Do we question the urban space we travel through? Do we recognize the traces of the past, their significance and their symbolic inheritance? The Dansaert / Saint Catherine neighbourhood, for instance, was formerly the harbour area of the city, as you might have noticed by the names of the streets mentioning the raw materials arriving by boat (coal, grain, wood, hay etc.). What you might have not noticed (or not paid the necessary attention to) are some buildings and their decoration which tell us something more about the area and its history tied to the colonial vicissitudes.

It is not a case that last year’s edition of Heritage Days was dedicated to the decolonization of the urban space and many events, like guided tours, took place in the Saint Catherine area which holds many memories of that past.
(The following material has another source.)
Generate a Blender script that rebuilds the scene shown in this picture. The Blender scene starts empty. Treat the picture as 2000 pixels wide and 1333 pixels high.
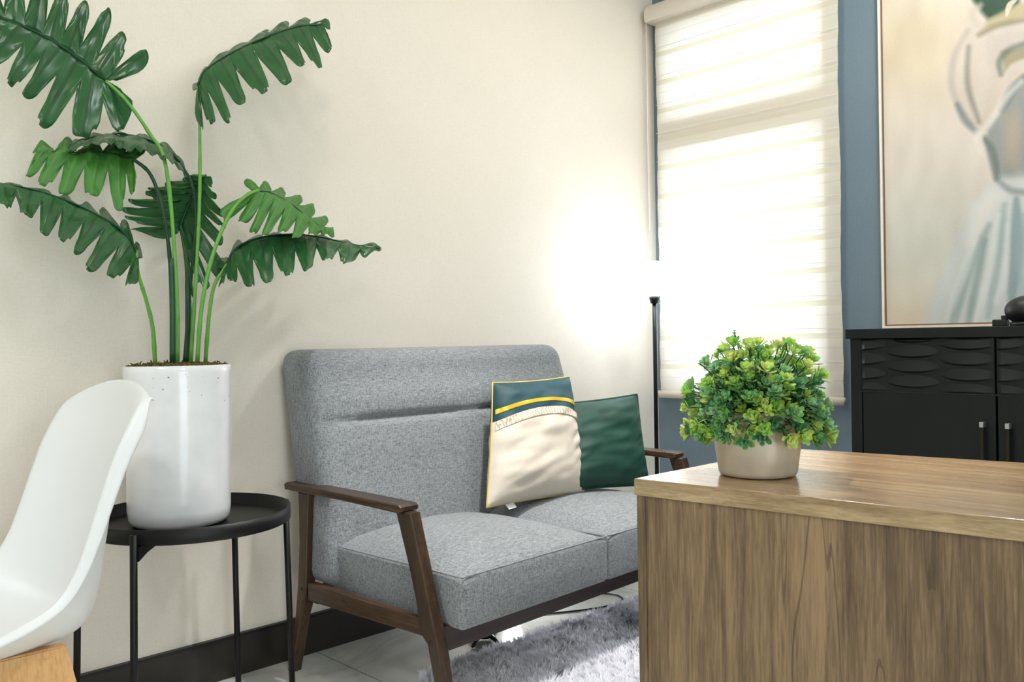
import bpy, bmesh, math, random
import numpy as np
from mathutils import Vector, Matrix, noise
random.seed(7)
sc = bpy.context.scene
COL = sc.collection
R = math.radians
V3 = Vector

# ------------------------------------------------------------------ camera
F = 1700.0; TH = R(45.85); ROLL = .016; PITCH = 2.5/1700; CAM = np.array([-3.2505, -2.40616, .97])
_v = np.array([math.cos(TH), math.sin(TH), 0]); _r = np.array([math.sin(TH), -math.cos(TH), 0]); _z = np.array([0, 0, 1.])
FW = _v*math.cos(PITCH) - _z*math.sin(PITCH); _u = _z*math.cos(PITCH) + _v*math.sin(PITCH)
RT = _r*math.cos(ROLL) - _u*math.sin(ROLL); UP = _u*math.cos(ROLL) + _r*math.sin(ROLL)
cd = bpy.data.cameras.new('camera'); cam = bpy.data.objects.new('camera', cd); COL.objects.link(cam)
cd.sensor_width = 36; cd.lens = 36*F/2000; cd.clip_start = .05
m = Matrix.Identity(4)
for i in range(3):
    m[i][0] = RT[i]; m[i][1] = UP[i]; m[i][2] = -FW[i]; m[i][3] = CAM[i]
cam.matrix_world = m
sc.camera = cam

def at(px, py, Y):
    """point of the room seen at a pixel, on the vertical plane y=Y"""
    d = FW + RT*(px-1000)/F + UP*(666.5-py)/F
    return V3(CAM + d*(Y-CAM[1])/d[1])
def proj(P):
    d = np.array(P)-CAM; w = d@FW
    return (1000+F*(d@RT)/w, 666.5-F*(d@UP)/w)

# ------------------------------------------------------------------ world, exposure, lights
w = bpy.data.worlds.new('sky'); sc.world = w; w.use_nodes = True
w.node_tree.nodes['Background'].inputs[0].default_value = (.86, .94, 1, 1)
w.node_tree.nodes['Background'].inputs[1].default_value = 6.5
sc.view_settings.view_transform = 'Standard'; sc.view_settings.look = 'None'
sc.view_settings.gamma = 1; sc.view_settings.use_curve_mapping = False
sc.view_settings.exposure = 0.06
sc.cycles.use_denoising = True
sc.cycles.max_bounces = 8; sc.cycles.diffuse_bounces = 5; sc.cycles.sample_clamp_indirect = 6

CEIL = 2.75
GX0, GX1, GZ1 = -4.6, -2.8, 2.25      # added sky opening behind the camera, unseen, for soft frontal fill
ld = bpy.data.lights.new('sky_portal', 'AREA'); ld.shape = 'RECTANGLE'; ld.size = GX1-GX0; ld.size_y = GZ1
ld.cycles.is_portal = True
lo = bpy.data.objects.new('sky_portal', ld); COL.objects.link(lo); lo.location = ((GX0+GX1)/2, -6.1, GZ1/2); lo.rotation_euler = (R(90), 0, 0)
sd_ = bpy.data.lights.new('spot', 'SPOT'); sd_.energy = 200; sd_.spot_size = R(64); sd_.spot_blend = .6; sd_.shadow_soft_size = .05; sd_.color = (1, .98, .95)  # added spot to brighten seat and rug, fixture out of view
so_ = bpy.data.objects.new('spot', sd_); COL.objects.link(so_); so_.location = (-1.45, -1.02, CEIL-.02)
LIGHTS = [  # x, y, power, colour, radius, place  (ceiling lights added for fill, out of view)
    (-2.3, -1.0, 4, (1, .91, .76), .10, 'above the tall potted plant'),
    (-.9, -.95, 5, (1, .90, .74), .10, 'above the grey sofa'),
    (-.62, -1.55, 13, (.90, .95, 1), .07, 'near the painting and cabinet'),
    (-4.3, -1.3, 24, (.88, .94, 1), .16, 'above the white chair side of the room'),
    (-3.0, -3.2, 20, (.94, .97, 1), .30, 'behind the desk side of the room'),
]
for i, (x, y, p, c, rad, pl_) in enumerate(LIGHTS):
    ld = bpy.data.lights.new('downlight', 'AREA'); ld.shape = 'DISK'; ld.size = rad*2
    ld.energy = p; ld.color = c
    lo = bpy.data.objects.new('downlight', ld); COL.objects.link(lo); lo.location = (x, y, CEIL-.012)

# ------------------------------------------------------------------ materials
def lin(c):
    return tuple((v/12.92 if v <= .04045 else ((v+.055)/1.055)**2.4) for v in [k/255 for k in c])
class NT:
    def __init__(s, name):
        s.m = bpy.data.materials.new(name); s.m.use_nodes = True; s.t = s.m.node_tree
        s.b = s.t.nodes['Principled BSDF']; s.out = s.t.nodes['Material Output']
    def n(s, typ, **k):
        nd = s.t.nodes.new(typ)
        for a, b in k.items():
            if a.startswith('i_'): nd.inputs[a[2:].replace('_', ' ')].default_value = b
            else: setattr(nd, a, b)
        return nd
    def l(s, a, b): s.t.links.new(a, b)
    def coord(s, scale=(1, 1, 1), kind='Object', rot=(0, 0, 0)):
        tc = s.n('ShaderNodeTexCoord'); mp = s.n('ShaderNodeMapping')
        mp.inputs['Scale'].default_value = scale; mp.inputs['Rotation'].default_value = rot
        s.l(tc.outputs[kind], mp.inputs[0]); return mp.outputs[0]
    def noise(s, vec, scale, detail=4, rough=.55, dist=0):
        nd = s.n('ShaderNodeTexNoise'); nd.inputs['Scale'].default_value = scale; nd.inputs['Detail'].default_value = detail
        nd.inputs['Roughness'].default_value = rough; nd.inputs['Distortion'].default_value = dist
        s.l(vec, nd.inputs['Vector']); return nd.outputs[0]
    def ramp(s, fac, stops):
        nd = s.n('ShaderNodeValToRGB'); e = nd.color_ramp.elements
        while len(e) < len(stops): e.new(.5)
        for k, (p, c) in enumerate(stops):
            e[k].position = p; e[k].color = (*c, 1)
        s.l(fac, nd.inputs[0]); return nd.outputs[0]
    def mix(s, fac, a, b, mode='MIX'):
        nd = s.n('ShaderNodeMix', data_type='RGBA', blend_type=mode)
        for sock, val in ((nd.inputs[0], fac), (nd.inputs[6], a), (nd.inputs[7], b)):
            if isinstance(val, (int, float)): sock.default_value = val
            elif isinstance(val, tuple): sock.default_value = (*val, 1)
            else: s.l(val, sock)
        return nd.outputs[2]
    def math(s, op, a, b=0):
        nd = s.n('ShaderNodeMath', operation=op)
        for k, val in enumerate((a, b)):
            if isinstance(val, (int, float)): nd.inputs[k].default_value = val
            else: s.l(val, nd.inputs[k])
        return nd.outputs[0]
    def bump(s, h, strength=.3, dist=.01):
        nd = s.n('ShaderNodeBump'); nd.inputs['Strength'].default_value = strength; nd.inputs['Distance'].default_value = dist
        s.l(h, nd.inputs['Height']); s.l(nd.outputs[0], s.b.inputs['Normal'])
    def base(s, c):
        if isinstance(c, tuple): s.b.inputs['Base Color'].default_value = (*c, 1)
        else: s.l(c, s.b.inputs['Base Color'])
    def set(s, **k):
        for a, b in k.items(): s.b.inputs[a.replace('_', ' ')].default_value = b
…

For example, two buildings are decorated with illustrations of bananas, the art deco building at Dansaertstraat 75—76 rue Dansaert and a similar one on Ieperlaan 34—36 Boulevard d’Ypres built for the firm GFK. At Nieuwe Graanmarkt 36 Place du Nouveau Marché aux Grains, there is a façade that alludes to the colonial trade and the fertility with which the land of Africa was associated at the time: the ceramic decorations represent fruits and heads of African women.
The pinnacle of the neighbourhood’s wealth was reached during the period between the two World Wars, at that moment the first bananas arrived from Belgian Congo.
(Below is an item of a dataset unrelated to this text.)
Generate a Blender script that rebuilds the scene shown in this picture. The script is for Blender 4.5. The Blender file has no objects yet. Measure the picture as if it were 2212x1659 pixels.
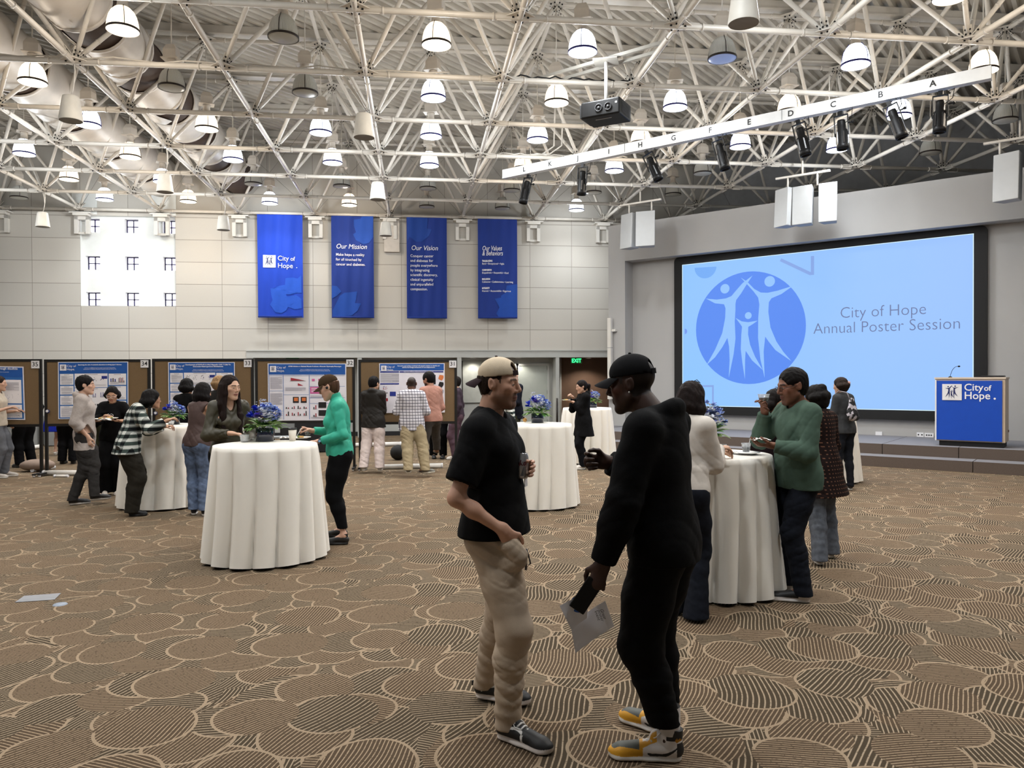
# Large hall with a white space-frame ceiling, poster boards, cocktail tables and a stage screen.
import bpy, math, random
import numpy as np
from mathutils import Vector, Matrix
random.seed(7); RNG = np.random.default_rng(7)
SC = bpy.context.scene; COL = SC.collection
PI = math.pi
# ---------------------------------------------------------------- camera
F_PX, YAW, PITCH, ROLL, HC = 1673.96, .1224, -.0103, -.0044, 1.68
def cam_axes():
    cy, sy = math.cos(YAW), math.sin(YAW)
    fw = Vector((sy*math.cos(PITCH), cy*math.cos(PITCH), math.sin(PITCH)))
    rt = Vector((cy, -sy, 0)); up = rt.cross(fw)
    r = math.cos(ROLL)*rt + math.sin(ROLL)*up; u = -math.sin(ROLL)*rt + math.cos(ROLL)*up
    return r, u, fw
CR, CU, CF = cam_axes()
cd = bpy.data.cameras.new('camera'); cam = bpy.data.objects.new('camera', cd); COL.objects.link(cam)
cd.sensor_fit = 'HORIZONTAL'; cd.sensor_width = 36; cd.lens = 36*F_PX/2212; cd.clip_start = .05; cd.clip_end = 200
mw = Matrix((CR, CU, -CF)).transposed().to_4x4(); mw.translation = Vector((0, 0, HC)); cam.matrix_world = mw
SC.camera = cam
# ---------------------------------------------------------------- world, exposure
w = bpy.data.worlds.new('world'); SC.world = w; w.use_nodes = True
w.node_tree.nodes['Background'].inputs[0].default_value = (.8, .88, 1, 1)
w.node_tree.nodes['Background'].inputs[1].default_value = .4
SC.view_settings.view_transform = 'Standard'; SC.view_settings.look = 'None'
SC.view_settings.gamma = 1; SC.view_settings.use_curve_mapping = False
SC.view_settings.exposure = 0.5
SC.cycles.max_bounces = 4; SC.cycles.diffuse_bounces = 2; SC.cycles.glossy_bounces = 2
SC.cycles.transmission_bounces = 2; SC.cycles.transparent_max_bounces = 6
SC.cycles.caustics_reflective = False; SC.cycles.caustics_refractive = False
SC.cycles.sample_clamp_indirect = 4; SC.cycles.use_adaptive_sampling = True; SC.cycles.adaptive_threshold = .12; SC.cycles.adaptive_min_samples = 16
LAMP_W = 70.0            # watts of each lit pendant (downward beam); a quarter of it spills sideways and up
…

This long premise is to frame in the right perspective the exhibition currently on display at argos: From Signal to Decay, Volume 4 by Trevor Mathison. This exhibition of mostly new works tackles the colonial trade of bananas, a subject that implies the systematic violence exercised on workers across continents in a wide array of media, from sound to video to printings etc.


Trevor Mathison is a founding member of the legendary Black Audio Film Collective, the award-winning documentary film group active from 1982 to 1998 which created some fundamental works such as Handsworth Songs (1986) or The Last Angel of History (1996) just to name a few. In his magnetic sounds he incorporates elements of dub and musique concrète; according to the critics his pioneering use of tape loops made “the imperial anxieties of the early twentieth century resonate… with the multiple fears of the present.”
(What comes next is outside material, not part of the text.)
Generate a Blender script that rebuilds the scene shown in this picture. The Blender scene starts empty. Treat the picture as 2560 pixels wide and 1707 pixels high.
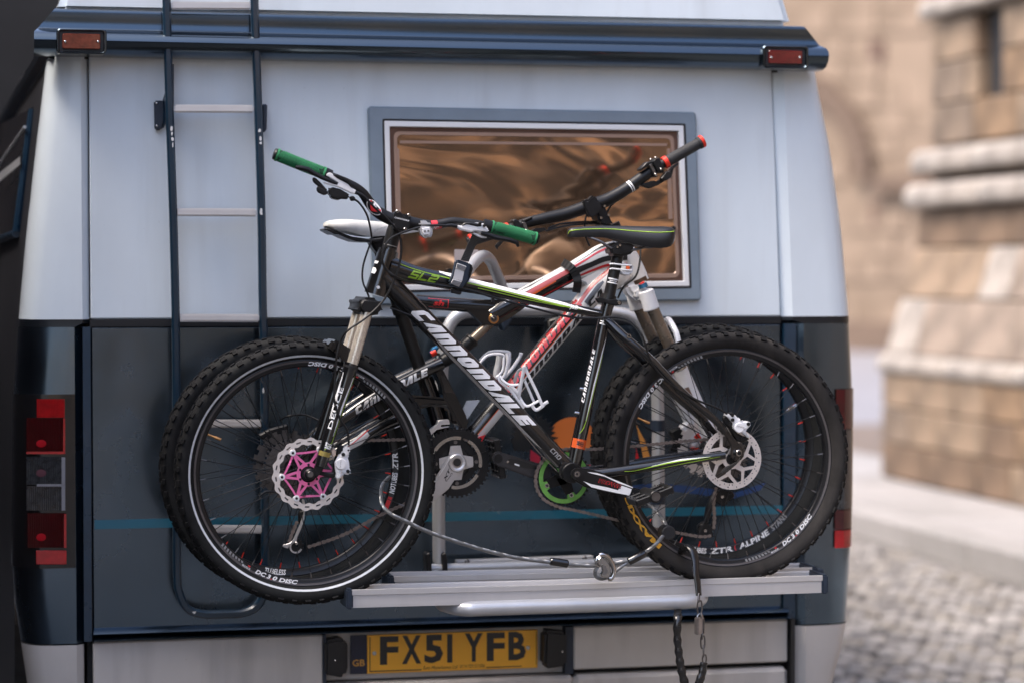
import bpy, bmesh, math, random
from math import sin, cos, pi, radians, sqrt, atan2, tan
from mathutils import Vector as V, Matrix
random.seed(7)
SC = bpy.context.scene
COL = SC.collection

# ------------------------------------------------------------------ camera, sky, sun
CAMZ, YAW, PITCH, F = 1.5, radians(12.8), radians(1.61), 6044.0
cd = bpy.data.cameras.new('camera'); cam = bpy.data.objects.new('camera', cd); COL.objects.link(cam)
cam.location = (0, 0, CAMZ); cam.rotation_euler = (pi/2 - PITCH, 0, -YAW)
cd.sensor_width = 36; cd.lens = 36*F/2560; cd.clip_start = .05; cd.clip_end = 400
cd.dof.use_dof = True; cd.dof.focus_distance = 6.03; cd.dof.aperture_fstop = 1.5; cd.dof.aperture_blades = 0
SC.camera = cam
SUN_EL, SUN_AZ = radians(57), radians(-102)         # azimuth clockwise from +Y: from the left, veiled by cloud, grazing the van's rear
w = bpy.data.worlds.new('World'); SC.world = w; w.use_nodes = True
nt = w.node_tree; bg = nt.nodes['Background']
sky = nt.nodes.new('ShaderNodeTexSky'); sky.sky_type = 'NISHITA'; sky.sun_disc = False
sky.sun_elevation = SUN_EL; sky.sun_rotation = SUN_AZ; sky.air_density = .75; sky.dust_density = 4.0; sky.ozone_density = 1.2
nt.links.new(sky.outputs[0], bg.inputs[0]); bg.inputs[1].default_value = 0.15
ld = bpy.data.lights.new('sun', 'SUN'); ld.energy = 0.8; ld.angle = radians(24); ld.color = (1, .9, .78)
sun = bpy.data.objects.new('sun', ld); COL.objects.link(sun)
sdir = V((sin(SUN_AZ)*cos(SUN_EL), cos(SUN_AZ)*cos(SUN_EL), sin(SUN_EL)))
sun.rotation_euler = sdir.to_track_quat('Z', 'Y').to_euler()
SC.view_settings.view_transform = 'Standard'; SC.view_settings.look = 'None'
SC.view_settings.gamma = 1; SC.view_settings.use_curve_mapping = False
SC.view_settings.exposure = 1.92
SC.cycles.max_bounces = 7; SC.cycles.diffuse_bounces = 4; SC.cycles.glossy_bounces = 4
SC.cycles.use_denoising = True

# ------------------------------------------------------------------ from a picture point to a world point on a plane y = Y
fw = V((sin(YAW)*cos(PITCH), cos(YAW)*cos(PITCH), -sin(PITCH))); rt = V((cos(YAW), -sin(YAW), 0)); up = rt.cross(fw)
def P(u, v, Y):
    d = fw + rt*((u-1280)/F) + up*(-(v-853.5)/F)
    return V((0, 0, CAMZ)) + d*(Y/d.y)
def MPP(u, v, Y): return (P(u, v+1, Y)-P(u, v, Y)).length          # metres per picture pixel there
def rg(x0, y0, s): return lambda *pts: [(x0+p[0]/s, y0+p[1]/s) + tuple(p[2:]) for p in pts]
Y1, Y2, YV = 5.92, 6.10, 6.38                                        # near bike, far bike, van's rear panel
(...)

At the beginning of the year, Mathison started a sonic investigation of the argos building as well as of its surrounding neighbourhood, producing multiple recordings. As a former banana ripening warehouse built in the 1960s, the original function of the argos building is deeply intertwined with its global trade and distribution. Up until the early 20th century, this trade was predominantly situated in the neighbourhood surrounding argos, where bananas were imported from Congo.

In the sound installation from which the exhibition takes its name, Mathison uses the argos building as the main character of this work. It plays with its historical stratification and juxtaposition of different elements: the recordings he made during his visit, a selection of Mathison’s compositions recombined with the new sounds and a live feed from a microphone placed outside the building. As a result, all these stimuli give the sensation that the building itself starts to metaphorically question itself, its history, its status and what its future might be, knowing that no space is neuter and that eventually one must reckon with it.
Two single-channel videos function as a counter altar of the sonic installation Untitled (2018) and Untitled (rue du Chantier 13) (2023). From one side we have a silent footage of argos neighbourhood which includes banana pattern and decoration, a spectre of the colonial past. On the other side, a very evocative video recorded in Scotland leads us in an ethereal scenario where waves, rain and fog and an oneiric sound contribute to let us flow in a rarefied atmosphere, the almost abstract quality of the video allows us to recognize that the sea has been the theatre of the slave trade, but the power of art helps soothes the viewer from painful memories.

Other remarkable works are Extended Tape Loops, a sculptural installation occupying an entire wall, made up of audio tapes which shows the complexity of working with tapes, essential part of Mathison’s early work, and Ancestral Tears (2023), a mixed media installation, consisting of two kinetic sound sculptures placed over an area covered with banana leaves providing profound sonic feedback. The entire exhibition could be seen as an urban symphony to the places and their memories, to their omissions and psychological removals that is about time we face.
At Argos, until September 24th, 2023.